Tetris

by Grace

Have you ever played the video game Tetris?  The game where there are seven different sized blocks falling, and you have to maneuver them so that they fit together, perfectly, and when you have a solid line it disappears?

I’ve been playing it since I was about three years old, first on the family computer, then my iPod, and now on my phone.  I have a special fondness for the game — maybe it has something to do with being slightly OCD.  I like to get things to fit together nicely.

But until last week, I never reached the end of the game.

To tell the truth, I didn’t even know it had an end, because I could never get past level eleven.  I didn’t play it all the time — just when waiting at the chiropractor, or in the bathroom, or on a road trip late at night.  Still, you’d think that since I’d been playing for eighteen years, I would have gotten to the end before now.

But I didn’t.  Because there was a problem with the way I played.

With each level of the game, the pieces fall faster and faster, making it harder and harder to tell where to put them.  Actually, the first level is rather slow.  The blocks move along the screen, one pixel at a time, at their own sweet pace.  Fortunately, there is an option to speed up a piece once you’ve rotated and moved it so that it will fall into the right place.

So, for the first few levels, I’d do just that.  Get them where I want them quickly and decisively, and then hurtle them down as quickly as they’ll go.  Of course, I’d stop once I got to level six or seven.  They started falling too fast at that point.

But try as I might, I never got past level eleven.

Recently, at long last, I figured out what I was doing wrong.  In speeding up the early levels, I was making it impossible for myself to think fast enough to move on to the lightning-paced levels beyond.  Once I left the blocks to fall at the pace the programmers chose for them, I was able to increase speed gradually, building my skills from the ground level up.

Before I realized it, I was on level fifteen, moving pieces by instinct, so quickly that I hardly had time to think about where they should go.  And when I cleared the last required row, I received a “game over” screen, and a notification of my new high score.

To learn to speed up, I had to learn to slow down.

Life can be the same way sometimes.  I think this step is going too slowly, and if I can just speed it up and get through it quickly, then I can move on to the next phase.  But that doesn’t work.

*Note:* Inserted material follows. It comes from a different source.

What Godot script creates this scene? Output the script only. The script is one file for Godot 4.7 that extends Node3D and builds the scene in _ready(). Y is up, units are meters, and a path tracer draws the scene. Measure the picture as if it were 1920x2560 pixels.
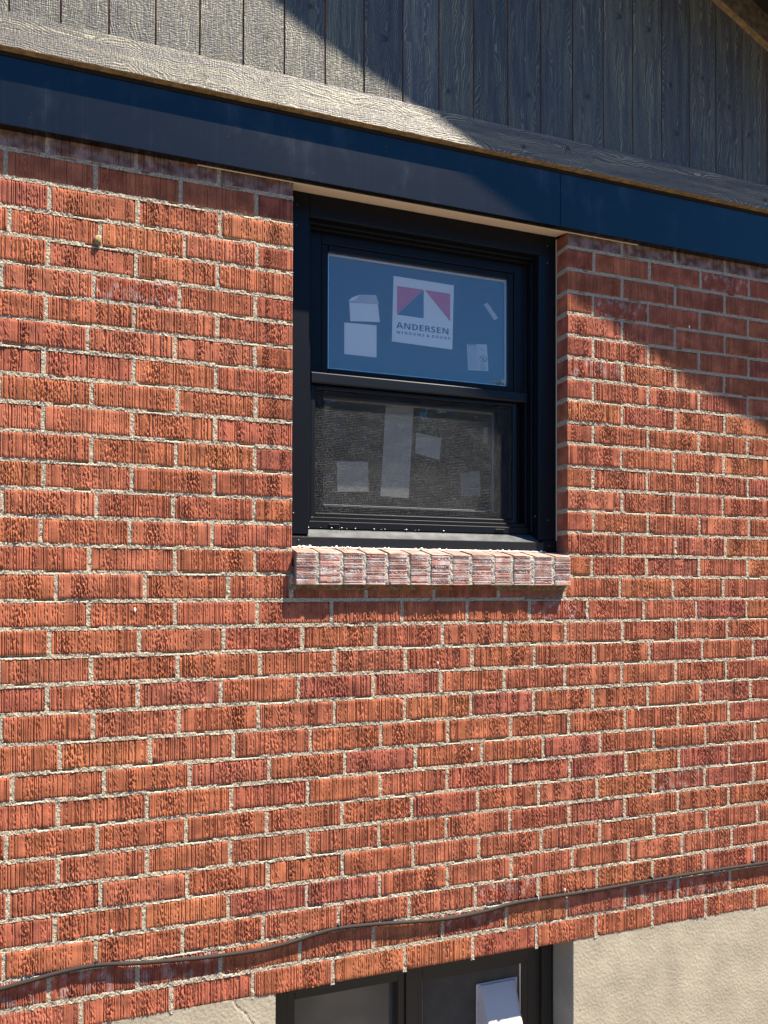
extends Node3D
# Brick house wall with a new black double-hung window, seen from a little to its left.
# World: wall face is z = 0, x runs right along the wall, y up; x = 0 is the left jamb of the window opening.

const VIS_L := -0.715
const VIS_R := 1.645
const OPEN_R := 0.845
const SUN_TO := Vector3(1.4, 3.6, 1.0)

# height of the middle of the bed joint under each course
const BED := [-0.0735, -0.1404, -0.209, -0.2748, -0.3412, -0.4074, -0.4715, -0.5368, -0.604, -0.6699, -0.7384, -0.8066, -0.8732, -0.9394, -1.0065, -1.0721, -1.1402, -1.2068, -1.273, -1.3398, -1.4076, -1.4777, -1.5475, -1.6143, -1.6832, -1.7508, -1.819, -1.8875, -1.9559, -2.0254, -2.0972]
# where the head joints of each course stand
const HEADS := [
	[-0.6, -0.398, -0.196, 1.042, 1.245, 1.447],
	[-0.691, -0.492, -0.29, -0.099, 0.94, 1.146, 1.347, 1.548],
	[-0.595, -0.394, -0.192, 1.043, 1.245, 1.445],
	[-0.682, -0.48, -0.279, -0.096, 0.937, 1.141, 1.342, 1.542],
	[-0.598, -0.396, -0.197, 1.042, 1.245, 1.445],
	[-0.697, -0.494, -0.292, -0.1, 0.937, 1.141, 1.34, 1.544],
	[-0.601, -0.4, -0.198, 1.044, 1.245, 1.443],
	[-0.508, -0.303, -0.1, 0.937, 1.14, 1.34, 1.541],
	[-0.605, -0.401, -0.2, 1.042, 1.245, 1.444],
	[-0.498, -0.296, -0.098, 0.937, 1.139, 1.338, 1.539],
	[-0.605, -0.404, -0.202, 1.039, 1.238, 1.44],
	[-0.498, -0.298, -0.1, 0.935, 1.136, 1.334, 1.541],
	[-0.604, -0.403, -0.203, 1.041, 1.24, 1.435],
	[-0.691, -0.485, -0.305, -0.101, 0.937, 1.139, 1.341, 1.545],
	[-0.609, -0.408, -0.208, 1.043, 1.246, 1.446],
	[-0.501, -0.299, -0.097, 0.932, 1.133, 1.338, 1.538],
	[-0.574, -0.372, -0.167, -0.002, 0.207, 0.408, 0.611, 0.834, 1.035, 1.234, 1.436],
	[-0.502, -0.298, -0.093, 0.109, 0.311, 0.512, 0.714, 0.916, 1.122, 1.328, 1.534],
	[-0.589, -0.384, -0.178, 0.028, 0.234, 0.434, 0.634, 0.838, 1.043, 1.248, 1.452],
	[-0.495, -0.292, -0.084, 0.118, 0.322, 0.527, 0.732, 0.938, 1.144, 1.351, 1.56],
	[-0.592, -0.387, -0.184, 0.019, 0.227, 0.429, 0.631, 0.836, 1.039, 1.244, 1.448],
	[-0.691, -0.49, -0.288, -0.087, 0.118, 0.32, 0.524, 0.728, 0.934, 1.137, 1.343, 1.549],
	[-0.564, -0.357, -0.151, 0.052, 0.25, 0.451, 0.652, 0.85, 1.051, 1.254, 1.457],
	[-0.667, -0.463, -0.261, -0.059, 0.147, 0.352, 0.558, 0.761, 0.961, 1.161, 1.362, 1.567],
	[-0.567, -0.363, -0.157, 0.046, 0.248, 0.45, 0.651, 0.853, 1.054, 1.258, 1.46],
	[-0.678, -0.478, -0.269, -0.065, 0.14, 0.343, 0.544, 0.745, 0.95, 1.157, 1.359, 1.561],
	[-0.566, -0.363, -0.159, 0.045, 0.246, 0.447, 0.649, 0.849, 1.05, 1.253, 1.456],
	[-0.674, -0.47, -0.266, -0.062, 0.142, 0.346, 0.549, 0.754, 0.959, 1.16, 1.368, 1.576],
	[-0.572, -0.369, -0.163, 0.043, 0.248, 0.45, 0.654, 0.861, 1.064, 1.268, 1.469],
	[-0.681, -0.48, -0.276, -0.073, 0.131, 0.334, 0.539, 0.744, 0.95, 1.154, 1.355, 1.562],
	[-0.585, -0.384, -0.182, 0.025, 0.229, 0.436, 0.639, 0.843, 1.049, 1.252, 1.46],
	[-0.513, -0.303, -0.099, 0.115, 0.322, 0.53, 0.739, 0.945, 1.153, 1.361, 1.565],
]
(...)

Each step comes after another.  Every level in the game of life has something to teach us, and speeding them up will only make us fail later on.  But embracing each stage as it comes gives us room to build on what we’ve learned, and take it one step further.

7 Comments

  1. Ha! That’s hilarious! Because I was the same way. I just never translated it to real life. I realized I had to stop pressing the down button before it got too fast to think. (I still use it on the really slow beginning levels, but I did have to stop.) Unfortunately (or fortunately!) , the one I play doesn’t have an end. But I have what might be the highest Tetris score ever achieved from when I learned that…

  2. Tetris, ’tis good fun. 🙂 I never thought of life being like Tetris, though I suppose it is, in a way!